BEGIN Records to use

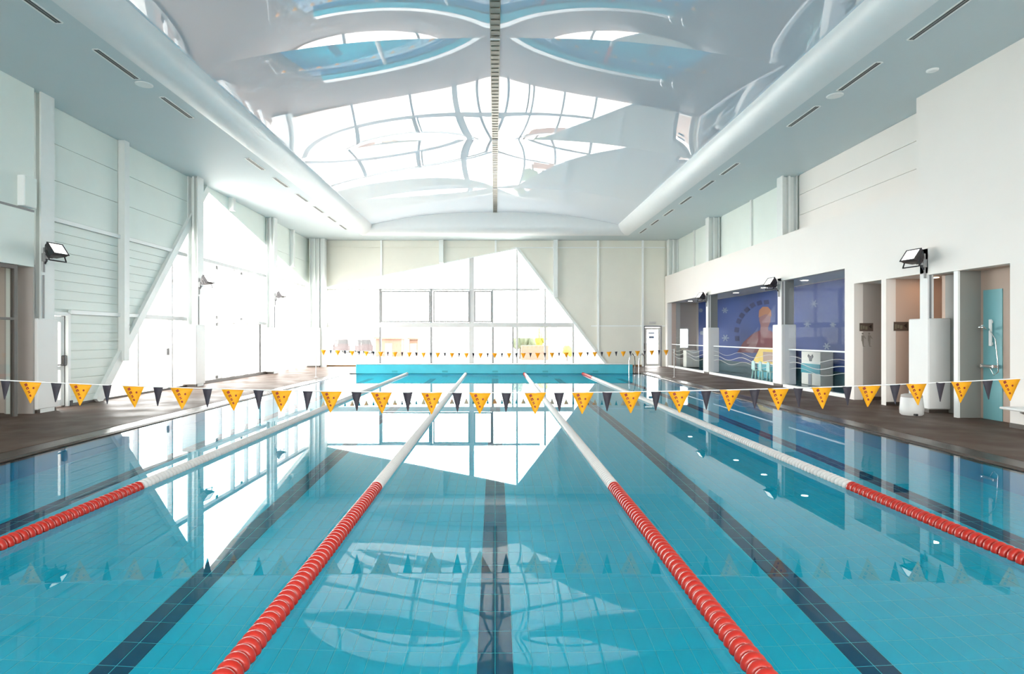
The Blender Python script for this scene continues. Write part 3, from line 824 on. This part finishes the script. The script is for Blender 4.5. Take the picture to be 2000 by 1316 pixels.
def pennant(wd, ht, seed):
    rnd = random.Random(seed); N = 4; vs = []; cv = rnd.uniform(-.02, .02); tw_ = rnd.uniform(-.015, .015)
    for s in (-.001, .001):
        for j in range(N + 1):
            t = j / N; hw = wd / 2 * (1 - t) + .004 * t
            for e in (-1, 0, 1):
                vs.append((e * hw, s + cv * t * t + tw_ * e * t * (1 - t), -ht * t))
    fs = []
    for s in (0, 1):
        o = s * 3 * (N + 1)
        for j in range(N):
            for k in (0, 1):
                q = (o + j * 3 + k, o + j * 3 + k + 1, o + (j + 1) * 3 + k + 1, o + (j + 1) * 3 + k); fs.append(q if s else q[::-1])
    o = 3 * (N + 1)
    for j in range(N):
        fs += [(j * 3, o + j * 3, o + (j + 1) * 3, (j + 1) * 3), (j * 3 + 2, (j + 1) * 3 + 2, o + (j + 1) * 3 + 2, o + j * 3 + 2)]
    fs += [(0, 1, o + 1, o), (1, 2, o + 2, o + 1)]
    return MB().add(vs, fs, True), cv, tw_


def glyphs(wd, ht, cv):
    b = MB(); rnd = random.Random(3)
    pat = (((0, 0, 1, 1),), ((0, 0, .35, 1), (.35, .6, 1, 1), (.35, 0, 1, .35)), ((0, 0, .3, 1), (.7, 0, 1, 1), (.3, .4, .7, .7)), ((0, .1, 1, .9),))
    for i in range(4):
        t = .14 + .17 * i; cx = -wd * .20 + wd * .066 * i; cz = -ht * t; s = wd * (.105 - .008 * i)
        for x0, z0, x1, z1 in pat[i]:
            a = math.radians(-62); P = []
            for u, v in ((x0, z0), (x1, z0), (x1, z1), (x0, z1)):
                u, v = (u - .5) * s * 1.15, (v - .5) * s * 1.15
                P.append((cx + u * math.cos(a) - v * math.sin(a), cz + u * math.sin(a) + v * math.cos(a)))
            yy = cv * t * t - .003
            b.prism(P, 'y', yy - .0015, yy)
    cx, cz, t = wd * .13, -ht * .30, .3
    b.prism([(cx + wd * .045 * math.cos(a), cz + wd * .05 * math.sin(a)) for a in [2 * PI * i / 8 for i in range(8)]], 'y', cv * t * t - .0045, cv * t * t - .003)
    return b


def pennant_line(y, zc, kz, yel, drk, wy, hy, wdk, hd, ends, label, fine):
    ln = empty('pennant_line', (0, y, 0), label=label, cat='pennant line', group='backstroke pennant lines over the pool')
    Z = lambda x: zc + kz * x * x
    MB().tube([(ends[0] + (ends[1] - ends[0]) * i / 60, 0, Z(ends[0] + (ends[1] - ends[0]) * i / 60)) for i in range(61)], .006 if fine else .005, 5).build('cord', M['cord'], ln)
    shapes = {}
    for k, (lst, wd, ht, mm) in enumerate(((yel, wy, hy, M['yellow']), (drk, wdk, hd, M['darkp']))):
        for i, x in enumerate(lst):
            if not ends[0] + .15 < x < ends[1] - .15: continue
            key = (k, i % 5)
            if key not in shapes:
                b, cv, tw_ = pennant(wd, ht, k * 10 + i % 5)
                shapes[key] = (b.mesh('pennant', mm), glyphs(wd, ht, cv).mesh('lettering', M['print']) if (k == 0 and fine) else None)
            pm, gm = shapes[key]
            rz = random.uniform(-.14, .14) if fine else random.uniform(-.3, .3)
            p = link_copy(pm, 'pennant', ln, (x, 0, Z(x)), (0, random.uniform(-.03, .03), rz))
            if gm: tag(link_copy(gm, 'lettering', p, (0, 0, 0)), kind='stuff')
    return ln


YN = 6.3
pxy = [60, 158, 261, 356, 455, 550, 647, 745, 843, 938, 1045, 1138, 1231, 1326, 1426, 1520, 1605, 1697, 1790, 1878, 1971]
pxd = [11, 110, 209, 309, 405, 505, 601, 696, 796, 893, 989, 1092, 1186, 1281, 1379, 1474, 1559, 1655, 1748, 1837, 1929]
tox = lambda p, y: (p - VPX) * y / F
ye = [tox(p, YN) for p in pxy]; de = [tox(p, YN) for p in pxd]
ye = [ye[0] - .55 * k for k in (3, 2, 1)] + ye + [ye[-1] + .53 * k for k in (1, 2, 3)]
de = [de[0] - .55 * k for k in (3, 2, 1)] + de + [de[-1] + .53 * k for k in (1, 2, 3)]
pennant_line(YN, .985, .0047, ye, de, .24, .235, .112, .21, (-6.95, 6.95), 'near line of yellow and charcoal pennants crossing the pool', True)
YFL = 22.0
fy = [-6.55 + .545 * i for i in range(25)]; fd = [-6.55 + .2725 + .545 * i for i in range(24)]
pennant_line(YFL, .965, .0029, fy, fd, .20, .21, .10, .18, (-6.82, 6.82), 'far line of yellow and charcoal pennants before the end wall', False)
for y, x, z, lab in ((YN, -6.97, 1.213, 'thin white post holding the near pennant line on the window side'), (YN, 6.97, 1.213, 'thin white post holding the near pennant line on the gallery side'),
                     (YFL, -6.84, 1.10, 'thin white post holding the far pennant line on the window side'), (YFL, 6.84, 1.10, 'thin white post holding the far pennant line on the gallery side')):
    fp = empty('pennant_post', (x, y, DZ), label=lab, cat='post', group='posts of the pennant lines')
    MB().lathe([(.016, 0), (.016, z - DZ + .03), (.008, z - DZ + .04)], n=8).build('pole', M['whitep'], fp)
    MB().lathe([(.06, 0), (.06, .008), (.02, .02)], n=12).build('base', M['whitep'], fp)

# ------------------------------------------------------------------ floodlights


def floodlight():
    r = empty('floodlight')
    MB().tube([(.03, -.02, -.42), (.03, -.02, .18)], .022, 8).build('pole', M['sash'], r)
    MB().cbox(.0, .09, -.07, .03, -.16, .04, .008).build('clamp', M['sash'], r)
    MB().bar((.05, -.02, -.10), (.34, -.02, -.14), .035, .02).bar((.05, -.02, -.22), (.10, -.02, -.12), .03, .03).build('arm', M['lampbody'], r)
    n = Vector((.80, -.10, .56)).normalized(); up = Vector((0, 0, 1)); rt = n.cross(up).normalized(); u = rt.cross(n)
    R = Matrix((rt, u, n)).transposed().to_4x4(); T = Matrix.Translation(Vector((.30, -.03, .08)))
    hb = MB()                      # tapered housing: wide at the front, ribbed towards the rear
    fr = [(-.21, -.16, .10), (.21, -.16, .10), (.21, .16, .10), (-.21, .16, .10)]
    md = [(-.20, -.15, .02), (.20, -.15, .02), (.20, .15, .02), (-.20, .15, .02)]
    bk_ = [(-.12, -.09, -.14), (.12, -.09, -.14), (.12, .09, -.14), (-.12, .09, -.14)]
    hb.add(fr + md + bk_, [(0, 1, 5, 4), (1, 2, 6, 5), (2, 3, 7, 6), (3, 0, 4, 7), (4, 5, 9, 8), (5, 6, 10, 9), (6, 7, 11, 10), (7, 4, 8, 11), (8, 9, 10, 11), (0, 3, 2, 1)])
    hb.cbox(-.07, .07, -.06, .06, -.20, -.13, .01)
    hb.xf(T @ R).build('housing', M['lampbody'], r)
    rim = MB().box(-.22, .22, .145, .17, .10, .125).box(-.22, .22, -.17, -.145, .10, .125).box(-.22, -.19, -.145, .145, .10, .125).box(.19, .22, -.145, .145, .10, .125)
    rim.xf(T @ R).build('rim', M['lampbody'], r)
    MB().box(-.19, .19, -.145, .145, .102, .112).xf(T @ R).build('lens', M['lampglass'], r)
    yk = MB().bar((-.235, 0, 0), (-.235, -.24, -.06), .03, .012, up=(1, 0, 0)).bar((.235, 0, 0), (.235, -.24, -.06), .03, .012, up=(1, 0, 0)).bar((-.24, -.24, -.06), (.24, -.24, -.06), .03, .012)
    yk.xf(T @ R).build('yoke', M['lampbody'], r)
    return r


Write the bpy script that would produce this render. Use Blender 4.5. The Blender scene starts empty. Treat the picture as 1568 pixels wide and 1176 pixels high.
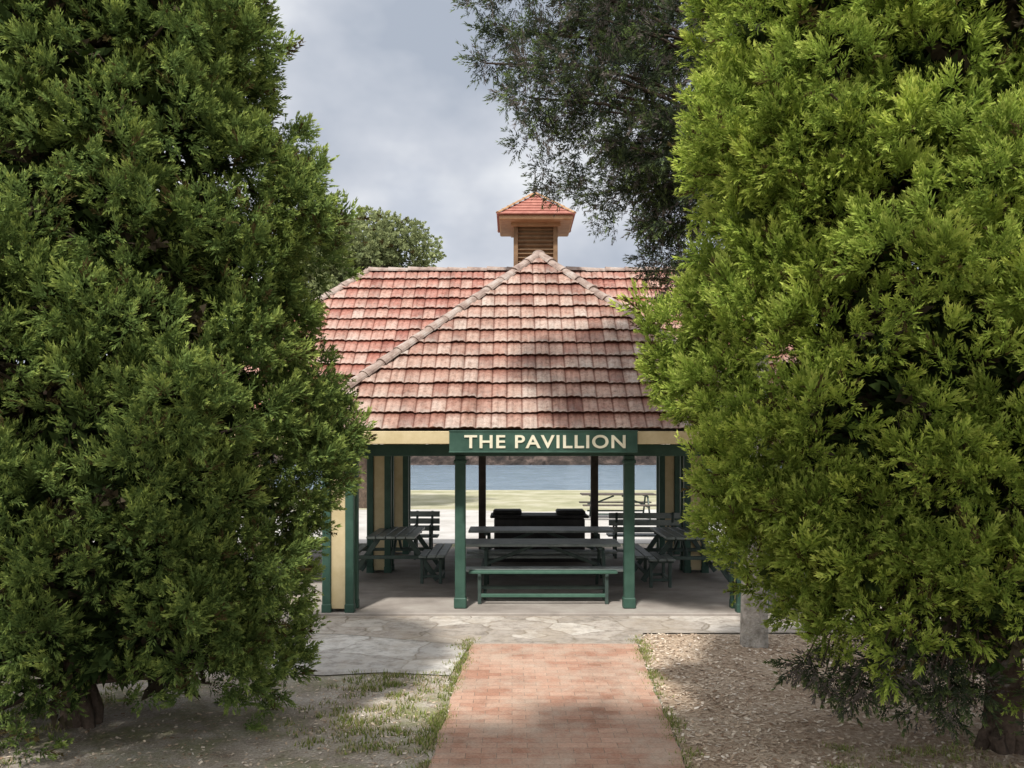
import bpy, bmesh, math, random
import numpy as np
from mathutils import Vector, Matrix
rng = np.random.default_rng(7)
random.seed(7)
scene = bpy.context.scene
F = 1350.0; H = 2.32
def PX(px, Y): return (px-784)/F*Y
def PZ(py, Y): return H-(py-680)/F*Y

# ---------------------------------------------------------------- helpers
def link(o, parent=None):
    scene.collection.objects.link(o)
    if parent: o.parent = parent
    return o
def empty(name, loc=(0,0,0)):
    e = bpy.data.objects.new(name, None); e.empty_display_size = 0.3
    return link(e)
def new_mat(name, rough=0.8, spec=0.3):
    m = bpy.data.materials.new(name); m.use_nodes = True
    nt = m.node_tree; b = nt.nodes['Principled BSDF']
    b.inputs['Roughness'].default_value = rough
    b.inputs['Specular IOR Level'].default_value = spec
    return m, nt, b
def N(nt, t, **kw):
    n = nt.nodes.new(t)
    for k, v in kw.items():
        if hasattr(n, k): setattr(n, k, v)
        else: n.inputs[k.replace('_', ' ')].default_value = v
    return n
def ramp(nt, fac, stops):
    r = nt.nodes.new('ShaderNodeValToRGB')
    el = r.color_ramp.elements
    while len(el) < len(stops): el.new(0.5)
    for e, (p, c) in zip(el, stops):
        e.position = p; e.color = (c[0], c[1], c[2], 1)
    nt.links.new(fac, r.inputs['Fac'])
    return r.outputs['Color']
def mix(nt, fac, a, b, mode='MIX'):
    m = nt.nodes.new('ShaderNodeMix'); m.data_type = 'RGBA'; m.blend_type = mode
    if isinstance(fac, (int, float)): m.inputs[0].default_value = fac
    else: nt.links.new(fac, m.inputs[0])
    for idx, v in ((6, a), (7, b)):
        s = m.inputs[idx]
        if isinstance(v, tuple): s.default_value = (v[0], v[1], v[2], 1)
        else: nt.links.new(v, s)
    return m.outputs[2]
def objco(nt): return nt.nodes.new('ShaderNodeTexCoord').outputs['Object']
def noise(nt, co, scale, detail=5, rough=0.6):
    n = N(nt, 'ShaderNodeTexNoise'); n.inputs['Scale'].default_value = scale
    n.inputs['Detail'].default_value = min(detail, 5); n.inputs['Roughness'].default_value = rough
    nt.links.new(co, n.inputs['Vector']); return n.outputs['Fac']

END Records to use

Begin at the first line of the records and please reproduce every line exactly through the one containing "return MB().add(vs, fs, True), cv, tw_", leaving all pictures out.

The Blender Python script for this scene continues. Write part 3, from line 824 on. This part finishes the script. The script is for Blender 4.5. Take the picture to be 2000 by 1316 pixels.
def pennant(wd, ht, seed):
    rnd = random.Random(seed); N = 4; vs = []; cv = rnd.uniform(-.02, .02); tw_ = rnd.uniform(-.015, .015)
    for s in (-.001, .001):
        for j in range(N + 1):
            t = j / N; hw = wd / 2 * (1 - t) + .004 * t
            for e in (-1, 0, 1):
                vs.append((e * hw, s + cv * t * t + tw_ * e * t * (1 - t), -ht * t))
    fs = []
    for s in (0, 1):
        o = s * 3 * (N + 1)
        for j in range(N):
            for k in (0, 1):
                q = (o + j * 3 + k, o + j * 3 + k + 1, o + (j + 1) * 3 + k + 1, o + (j + 1) * 3 + k); fs.append(q if s else q[::-1])
    o = 3 * (N + 1)
    for j in range(N):
        fs += [(j * 3, o + j * 3, o + (j + 1) * 3, (j + 1) * 3), (j * 3 + 2, (j + 1) * 3 + 2, o + (j + 1) * 3 + 2, o + j * 3 + 2)]
    fs += [(0, 1, o + 1, o), (1, 2, o + 2, o + 1)]
    return MB().add(vs, fs, True), cv, tw_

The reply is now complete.